Wednesday, April 23, 2008

Molasses Walnut Mini Loaves


This morning, my two little charges requested homemade bread for dinner. I'm not sure if they want homemade bread because they want to eat it, or if they simply just want to play around with the dough. I'm happy to indulge either activity. Mostly, I'm hopeful that they will have memories of kneading and stretching in the kitchen with their mother and that will help them forget the times when I am a frazzled housefrau. Bread baking doesn't require an immense amount of labor, but you do have to be around the house at the right moments.
Incidentally, this is isn't any old homemade bread. It's rich with molasses, studded with walnuts, and hearty with oats and whole wheat. If you are baking a special type of bread, like this one, you will be paying about a fourth of what you'd pay at the bakery. Today I'm baking the loaves in 6 disposable miniature loaf pans. Despite their "disposable" convenience, I reuse them over and over again. Making mini loaves means that we can share our healthful bread with the neighbors. If I've timed it right, we'll have hot homemade bread to eat with out supper tonight.

Molasses Walnut Whole Wheat Mini Loaves
Estimated Cost per 6 mini loaves: $2.75
1 cup boiling water
1 cup old fashioned oats
1 tablespoon butter
1 and 1/2 teaspoons salt
1/2 cup molasses
2 and 1/4 teaspoons active rise yeast
1/2 cup very warm water
2 and 1/2 cups whole wheat flour
2 cups all purpose flour, plus more as needed
1 cup chopped walnuts
a bit of butter and oats for the tops of the loaves

In a large bowl, combine water, oats, butter, salt, and molasses. Stir and set aside until warm, about 30 minutes. In a separate small bowl, proof yeast with water. (Basically, mix the two together and make sure the yeast has risen significantly after ten minutes. You can throw in a pinch of sugar for good measure.) Add yeast mixture, and flour a little at a time to molasses mixture. A free stand mixer with a dough hook is handy here, but not necessary. If you're making the bread by hand, stir in as much flour as you can, then remove the dough to a board and knead in the additional flour to form a smooth dough. When the dough is still slightly sticky, add in the walnuts. (I usually separate the dough at this point into two separate batches, since my children aren't nuts about nuts and I am. Oh, yes I am.)
Place the dough in a bowl, cover with saran wrap and let rise until doubled, about 1 and 1/2 hours.
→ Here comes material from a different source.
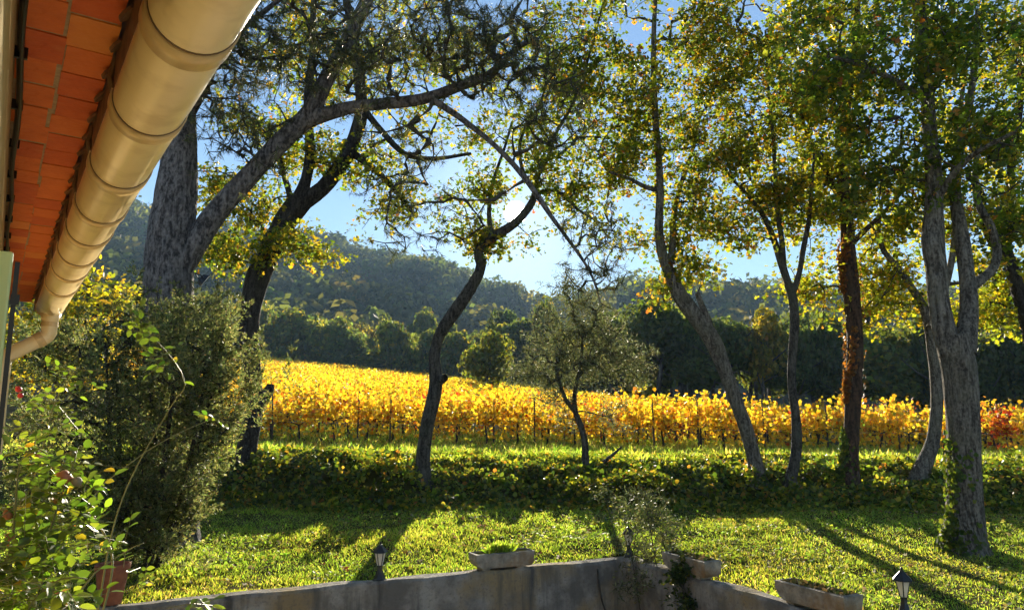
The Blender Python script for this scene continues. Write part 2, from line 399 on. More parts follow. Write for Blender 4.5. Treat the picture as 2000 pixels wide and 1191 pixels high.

Punch down dough, transfer to 6 lightly greased miniature loaf pans. (You can use 2 standard sized loaf pans; bake for one hour.) Let rise, covered for 45 minutes. Preheat oven to 350 degrees. Bake loaves for 25-30 minutes. Let cool for 10 minutes and remove from pans. Brush the loaves with butter and sprinkle with a bit of oats. This bread is at it's best warm with butter and honey.

2 comments:

kristen said...

I don't know if you will ever receive this comment, but I just made this bread dough and it seems SUPER dry, the mixer won't even catch all of the flour. Did I miss something, is there supposed to be more liquid?